Beji Caïd Essebsi, 88 anni, il capo del partito modernista (o laico) arrivato in testa (Nidaa Tounes), non è certo un uomo nuovo della vita politica tunisina. È stato ministro con i precedenti presidenti e tra i dirigenti del suo partito non mancano esponenti del vecchio regime. Gli uni dicono che sono lì per ristabilire i poteri di un tempo, gli altri sostengono che servono per la loro esperienza.
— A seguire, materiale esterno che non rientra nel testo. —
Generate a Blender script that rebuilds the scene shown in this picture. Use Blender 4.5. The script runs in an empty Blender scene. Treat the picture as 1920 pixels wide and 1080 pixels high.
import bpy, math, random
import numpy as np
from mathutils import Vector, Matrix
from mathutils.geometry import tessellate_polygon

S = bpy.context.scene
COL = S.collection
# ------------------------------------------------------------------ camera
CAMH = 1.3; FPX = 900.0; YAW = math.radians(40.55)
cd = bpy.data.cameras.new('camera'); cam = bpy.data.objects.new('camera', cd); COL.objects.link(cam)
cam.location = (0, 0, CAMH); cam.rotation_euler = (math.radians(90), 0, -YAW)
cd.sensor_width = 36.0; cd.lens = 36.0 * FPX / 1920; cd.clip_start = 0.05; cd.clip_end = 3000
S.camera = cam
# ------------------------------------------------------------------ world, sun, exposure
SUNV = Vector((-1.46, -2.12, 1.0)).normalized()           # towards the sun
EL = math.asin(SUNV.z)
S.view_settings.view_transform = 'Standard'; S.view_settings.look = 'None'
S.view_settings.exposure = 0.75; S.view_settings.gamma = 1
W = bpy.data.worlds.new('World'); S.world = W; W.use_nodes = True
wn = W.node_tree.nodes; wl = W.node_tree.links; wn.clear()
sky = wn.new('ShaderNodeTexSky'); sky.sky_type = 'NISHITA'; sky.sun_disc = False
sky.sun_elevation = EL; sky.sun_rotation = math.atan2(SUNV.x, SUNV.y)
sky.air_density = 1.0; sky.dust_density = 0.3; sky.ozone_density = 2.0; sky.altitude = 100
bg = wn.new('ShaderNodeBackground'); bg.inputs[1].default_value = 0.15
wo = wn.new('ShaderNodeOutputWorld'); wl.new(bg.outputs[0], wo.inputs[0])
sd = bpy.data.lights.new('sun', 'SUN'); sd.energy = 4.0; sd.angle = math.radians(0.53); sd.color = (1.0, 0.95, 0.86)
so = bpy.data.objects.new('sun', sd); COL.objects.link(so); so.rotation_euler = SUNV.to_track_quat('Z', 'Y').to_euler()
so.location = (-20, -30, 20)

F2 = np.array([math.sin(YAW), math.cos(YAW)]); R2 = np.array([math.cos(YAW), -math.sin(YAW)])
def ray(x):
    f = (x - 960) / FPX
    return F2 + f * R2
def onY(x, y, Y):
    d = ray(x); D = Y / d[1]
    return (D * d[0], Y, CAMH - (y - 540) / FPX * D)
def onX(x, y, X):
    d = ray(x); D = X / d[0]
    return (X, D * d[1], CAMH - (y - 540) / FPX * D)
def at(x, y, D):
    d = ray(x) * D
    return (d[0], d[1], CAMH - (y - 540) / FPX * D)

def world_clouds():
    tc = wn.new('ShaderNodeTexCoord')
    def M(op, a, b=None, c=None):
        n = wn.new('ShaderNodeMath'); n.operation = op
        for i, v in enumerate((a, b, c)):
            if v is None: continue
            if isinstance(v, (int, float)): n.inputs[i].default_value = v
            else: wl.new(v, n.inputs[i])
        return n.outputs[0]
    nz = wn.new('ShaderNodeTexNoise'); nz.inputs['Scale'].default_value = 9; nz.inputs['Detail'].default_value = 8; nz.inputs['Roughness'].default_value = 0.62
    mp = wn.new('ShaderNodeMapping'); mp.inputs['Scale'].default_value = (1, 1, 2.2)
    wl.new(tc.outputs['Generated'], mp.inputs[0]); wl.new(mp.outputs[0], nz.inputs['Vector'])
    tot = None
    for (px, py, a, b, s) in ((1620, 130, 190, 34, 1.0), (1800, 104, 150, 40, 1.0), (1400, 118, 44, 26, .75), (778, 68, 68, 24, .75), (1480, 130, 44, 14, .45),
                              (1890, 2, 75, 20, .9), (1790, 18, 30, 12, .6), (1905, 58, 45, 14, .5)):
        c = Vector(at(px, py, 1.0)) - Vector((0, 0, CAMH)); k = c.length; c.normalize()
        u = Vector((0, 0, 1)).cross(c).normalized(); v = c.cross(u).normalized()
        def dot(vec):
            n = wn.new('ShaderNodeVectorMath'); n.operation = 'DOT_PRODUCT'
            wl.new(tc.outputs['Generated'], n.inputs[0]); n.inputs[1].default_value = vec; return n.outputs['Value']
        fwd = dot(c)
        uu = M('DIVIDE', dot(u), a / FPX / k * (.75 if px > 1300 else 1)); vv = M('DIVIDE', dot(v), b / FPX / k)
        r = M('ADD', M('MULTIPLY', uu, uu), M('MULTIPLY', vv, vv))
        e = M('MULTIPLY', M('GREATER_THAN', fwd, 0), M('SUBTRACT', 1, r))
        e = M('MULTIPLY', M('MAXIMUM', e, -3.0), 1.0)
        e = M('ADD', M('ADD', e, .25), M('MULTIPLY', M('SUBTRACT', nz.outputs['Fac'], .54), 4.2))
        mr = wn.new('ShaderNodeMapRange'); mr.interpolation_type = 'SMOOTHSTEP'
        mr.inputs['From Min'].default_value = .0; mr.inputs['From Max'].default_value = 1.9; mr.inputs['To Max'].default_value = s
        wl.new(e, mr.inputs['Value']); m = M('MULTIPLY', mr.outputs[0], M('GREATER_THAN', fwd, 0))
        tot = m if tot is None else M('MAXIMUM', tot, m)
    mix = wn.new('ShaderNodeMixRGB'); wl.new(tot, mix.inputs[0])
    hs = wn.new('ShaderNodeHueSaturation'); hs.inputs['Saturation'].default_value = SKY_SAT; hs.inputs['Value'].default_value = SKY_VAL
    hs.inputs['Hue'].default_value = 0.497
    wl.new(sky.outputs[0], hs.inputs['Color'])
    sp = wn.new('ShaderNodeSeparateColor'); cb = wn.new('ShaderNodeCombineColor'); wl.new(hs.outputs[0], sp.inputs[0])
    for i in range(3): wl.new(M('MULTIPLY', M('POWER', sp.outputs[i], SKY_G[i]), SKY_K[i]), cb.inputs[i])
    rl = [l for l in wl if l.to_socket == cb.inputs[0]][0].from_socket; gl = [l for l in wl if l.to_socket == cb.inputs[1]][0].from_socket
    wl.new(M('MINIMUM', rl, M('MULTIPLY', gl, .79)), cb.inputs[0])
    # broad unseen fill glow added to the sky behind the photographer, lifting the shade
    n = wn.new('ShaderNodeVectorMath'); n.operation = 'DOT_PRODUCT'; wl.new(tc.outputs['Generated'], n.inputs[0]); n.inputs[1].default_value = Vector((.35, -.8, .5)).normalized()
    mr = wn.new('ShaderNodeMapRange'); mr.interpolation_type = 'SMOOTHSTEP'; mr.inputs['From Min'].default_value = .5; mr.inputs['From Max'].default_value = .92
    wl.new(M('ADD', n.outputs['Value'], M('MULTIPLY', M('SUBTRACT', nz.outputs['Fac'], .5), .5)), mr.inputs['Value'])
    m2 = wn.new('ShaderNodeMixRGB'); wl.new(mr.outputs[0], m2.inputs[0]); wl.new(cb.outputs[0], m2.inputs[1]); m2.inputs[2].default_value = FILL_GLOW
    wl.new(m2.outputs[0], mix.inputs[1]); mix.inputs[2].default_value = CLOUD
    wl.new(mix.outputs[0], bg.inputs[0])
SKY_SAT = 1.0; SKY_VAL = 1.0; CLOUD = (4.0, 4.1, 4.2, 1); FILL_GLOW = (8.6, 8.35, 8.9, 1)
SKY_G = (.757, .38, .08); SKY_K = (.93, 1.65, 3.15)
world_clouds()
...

Beji Caïd Essebsi è comunque un uomo legato al ricordo di Bourghiba, che univa due personalità: quella di un satrapo arabo e quella di un politico della Terza repubblica francese, che in verità non era mai stato. Bourghiba era sostanzialmente un laico ed Essebsi lo è altrettanto. Come tale ha trattato con l’islamista Ghannouchi ed è riuscito a intendersi, anche con l’aiuto americano. Tra breve dovranno probabilmente gettare le basi per un governo comune, poiché né l’uno né l’altro ha la maggioranza per costituirlo da solo: non vi parteciperanno direttamente ma ne ispireranno la linea di condotta. Islamisti e laici hanno già governato insieme negli ultimi mesi e quindi non sarà un’impresa difficile. Sono due partiti conservatori e si intenderanno se non riemergerà tra di loro il Corano. Così si installa la democrazia tunisina. Le incognite sono tante. Alcune preoccupanti. La Tunisia fornisce allo Stato islamico, al califfato, quello che in Siria e in Iraq decapita gli ostaggi e impone la sha’ria, il maggior numero di combattenti. Almeno due, tremila giovani sono fuggiti dalle famiglie per raggiungere i jihadisti. Di alcuni si sa che sono morti. Degli altri nulla.